Without this audience, how will someone hear or know about your business and this offering? In todays digital world there are various ways to achieve this and we are also advocates of supporting in-person and intra-business referrals.
The below list isn’t exhaustive but will give you an overview of some of the ways you can build your own audience.
Digital Marketing
This refers to ad spend using platforms such as Google or social media such as Facebook, Instagram and others. These platforms are effective ways to target a specific audience and to be able to attribute this spend to an outcome such as a subscriber signing up to your business offering
Above The Line / Traditional Marketing
This refers to marketing spend on assets such as commercials (TV, radio), outdoor signage and also print media such as newspapers, magazines and publications that are read by your target audience
Organic Search / SEO
This refers to improving your website’s performance so that it can better rank in search engine results such as Google and Bing. By ranking better it means that potential customers searching in these engines for subscription vehicles are more likely to find your business/website and thus give you their custom
Intra-Business Referrals
If you run a larger business or in particular, if you are operating a vehicle dealership it is likely that you may have a sales or finance department. Subscription customers can be broken into many different segments and some of these relate to customers who are waiting on a new vehicle and so need a vehicle in the interim or those who are unable to meet finance criteria for a number of reasons. These sub-segments can then be referred to your subscription offering to help build out the customer base
Email / SMS Campaign Marketing
If you have an existing contact list perhaps from previous customers, leads that have enquired or from another business you can run marketing campaigns using tools such as email and/or SMS to re-engage potential customers. This like digital marketing allows you to closely attribute the spend on these campaigns to the end goal of building your audience
How Do You Measure Your CAC?
As you can see from above, there are a number of ways for you to market to potential customers and thus acquire them for your subscription business.
The second element in building out a successful customer acquisition engine is then to measure the cost associated with acquiring your customers with a view to understanding which of your marketing spend is then the most profitable/effective.
Put simply, your CAC is the sum of all marketing spend which includes;
- Spend on marketing channels mentioned above
- The cost of all team members that are required to support marketing efforts
Then divided by the number of customers you acquire in a given time period. [Daniel - would suggest you include some graphics here to visually depict the CAC equation].
This top line CAC number is then a dollar representation of what it cost for each new customer you acquire and can be used against other subscription metrics such as Lifetime Value (LTV) to understand if your customer contributes more revenue than it cost to acquire them. In a healthy business, the LTV would exceed the CAC value as this means your customers are profitable in a gross calculation and you have the basis of something you can scale.

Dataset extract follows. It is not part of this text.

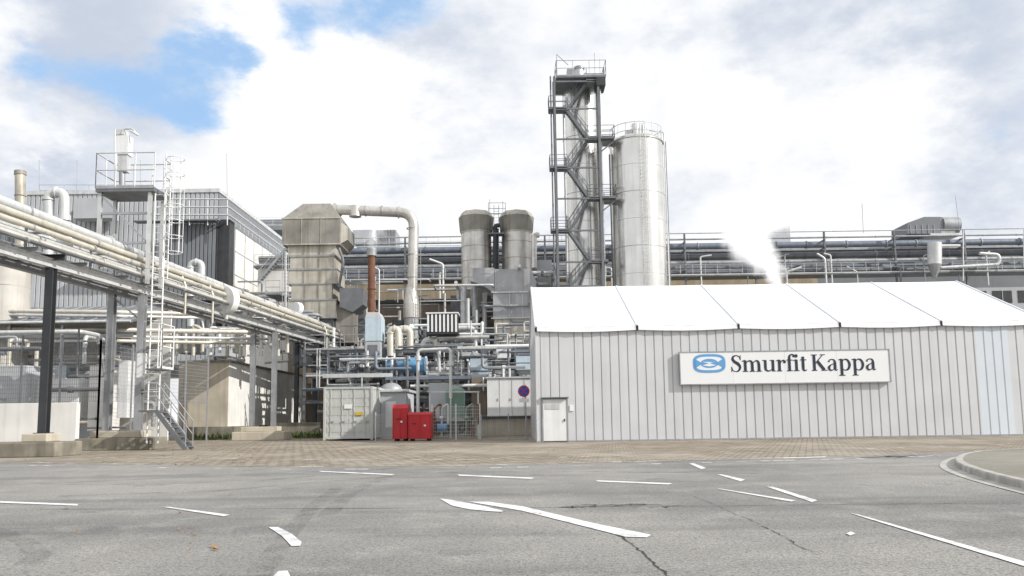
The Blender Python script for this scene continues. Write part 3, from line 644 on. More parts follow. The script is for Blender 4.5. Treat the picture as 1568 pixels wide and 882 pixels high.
# ---------------------------------------------------------------- pipe rack (left)
b=B("pipe_rack")
def line(u0,v0,d0,u1,v1,d1,ext=.35):
    a=P(u0,v0,d0);c_=P(u1,v1,d1); return a+(a-c_)*ext,c_
def rowx(D,row): return (-17.5+.1*(D-38))-(1.44 if row else 0)
A0,A1=line(0,388,29.5,556,541,74)
def beamz(D): return A0.z+(A1.z-A0.z)*(D-A0.y)/(A1.y-A0.y)
for row in (0,1):
    b.ibeam((rowx(A0.y,row),A0.y,A0.z),(rowx(A1.y,row),A1.y,A1.z),.26,.36,"galv_light" if row==0 else "galv")
for D,rows,m in ((31.5,(0,),"dark_steel"),(38,(0,1),"galv"),(54,(0,1),"galv"),(62,(0,1),"dark_steel"),(70,(0,1),"galv"),(22,(0,1),"galv")):
    for r_ in rows:
        x=rowx(D,r_); zt=beamz(D)-.18; zb=.9 if D<65 and D>25 else 0
        b.ibeam((x,D,zb),(x,D,zt),.3,.34 if D<50 else .3,m)
        if zb: b.box(x-.26,D-.26,.875,x+.26,D+.26,.9,m)
    b.ibeam((rowx(D,1)-.3,D,beamz(D)+.25),(rowx(D,0)+.5,D,beamz(D)+.25),.2,.22,m)
    if len(rows)==2: 
        b.beam((rowx(D,1),D,beamz(D)-.3),(rowx(D,0),D,beamz(D)-1.5),.08,.08,m)
D=24
while D<74:
    b.ibeam((rowx(D,1)-.3,D,beamz(D)+.24),(rowx(D,0)+.45,D,beamz(D)+.24),.14,.18,"galv"); D+=3
pl=[(311,517,.22,-.5,.0,"galv_light"),(331,520,.14,.15,.0,"pipe_cream"),(346,526,.11,.38,0,"pipe_cream"),(357,529,.12,.15,0,"galv_light"),(367,532,.13,.42,0,"pipe_cream"),
    (318,519,.1,-1.2,0,"pipe_cream"),(340,524,.16,-.9,0,"galv_light"),(352,528,.16,-.5,0,"galv"),(364,531,.15,-1.3,0,"galv_light"),(371,533,.07,.6,0,"mid_steel")]
for v0,v1,r,dx,dz,m in pl:
    a,c_=line(0,v0,29.5,554,v1,74); a.x=rowx(a.y,0)+dx; c_.x=rowx(c_.y,0)+dx
    b.cyl(a,c_,r,m,seg=14)
    n=int((c_-a).length/R.uniform(2.5,4))
    for i in range(n):
        q=a.lerp(c_,(i+R.random()*.3)/n); d=(c_-a).normalized()*.05; b.cyl(q-d,q+d,r*1.13 if R.random()<.75 else r*1.5,"galv" if R.random()<.6 else m,seg=12)
for D in range(26,74,4):
    b.beam((rowx(D,0)-.2,D+.3,beamz(D)+.3),(rowx(D,0)-.2,D+.3,beamz(D)+1.5),.08,.08,"galv"); b.beam((rowx(D,0)-1.4,D+.3,beamz(D)+.95),(rowx(D,0)+.6,D+.3,beamz(D)+.95),.08,.08,"galv")
for u,v,D,r in ((347,460,46,.8),(380,474,51,.45),(455,472,60,.45),(98,372,33,.3)):
    p=P(u,v,D); b.cyl(p-Vector((.10,.2,0)),p+Vector((.10,.2,0)),r,"white_paint",seg=24); b.cyl(p,p-Vector((0,0,1.1)),.12,"galv_light",seg=10)
for u,D in ((262,41),(300,44),(465,63),(505,68),(530,71)):
    x=rowx(D,0)+.5; z=beamz(D); b.tube([(x-.2,D,z+1.2),(x,D,z+.7),(x,D,z-R.uniform(.5,2))],.06,"pipe_cream")
b.tube([P(552,520,74),P(575,528,74),P(575,600,74)],.16,"pipe_cream")
b.done()
for D,rows,w in ((31.5,(0,),1),(38,(0,1),1),(54,(0,1),1),(62,(0,1),.8)):
    b=B("concrete_plinth"); x0=rowx(D,rows[-1]); x1=rowx(D,0)
    b.box(x0-1.0-(1.3 if len(rows)==1 else 0),D-.9,-.01,x1+.95*w,D+1.1,.55,"concrete_dark" if D<50 else "concrete"); b.box(x0-.55,D-.5,.552,x1+.42,D+.5,.87,"concrete"); b.done(.04)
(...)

Of course you will need to dive deeper into the actual net profitability of the business by factoring in other operational and staff costs but it’s a usual high level metric.
There are some exceptions to the ideal state of LTV exceeding CAC however, particularly in well funded growth businesses who are seeking to quickly build out a subscription base with a view to monetising their operations better once established.
It’s worth noting that this methodology requires strong oversight and/or funding else it can represent a “leaky bucket” and ultimately drain money from the business.
Strategies To Lower Your CAC
In terms of lowering your CAC it requires diving a level deeper than the top line CAC described above which consolidates spend across all marketing channels and then brackets all new customers in the same group. In understanding how to lower your CAC we’d suggest;
- Breaking up your marketing spend by channel (e.g. digital marketing, traditional advertising)
- Attributing each new customer to a marketing channel
- Choosing an appropriate time period to measure the true CAC of each marketing channel
- Measuring the LTV of each customer by channel
This will then give you rich insight into the types of customers you can acquire via each channel, the LTV they provide and the time required to effectively run campaigns in each channel.
When we talk about the time required it’s important to note that not all marketing channels operate on the same time scale. Humans often respond well to familiarity and consistent, repeat messaging before the commit and or/express interest in a product or service. Some examples of this are below;
- For digital marketing this may mean seeing the same ad multiple times in their Google search results or Facebook/other social media feed
- For digital advertising this may mean seeing the same outdoor ad multiple times or reading successive publications which have the same or similar ad for your business
- For organic search/SEO this could mean searching multiple terms and/or doing their own research online across multiple subscription businesses before coming back another time/day to commit once they’ve had a think about which option they would like to pursue
So be sure to give each channel the appropriate time to be successful before changing tactics and potentially wasting previous spend on that particular channel,
Once you have this CAC information about each channel it’s then time to optimise your marketing spend for the channels that bring in the best LTV to CAC outcomes for your business. As a secondary insight, it can also be worth noting that some channels can become “saturated” and so increasing spend limitlessly may return diminishing outcomes. This can be particularly seen in email/SMS marketing campaigns and spend on digital marketing where there is only a “set” audience.
All in all a focus on CAC is vital to your subscription business and the business operators along with the marketing and finance teams will need to work collaboratively to enable these insights to be made available. Like with anything, these insights will require “plumbing” work to be done so that these metrics are easily retrievable and we’d suggest a strong focus on this work once you have ten subscription vehicles out.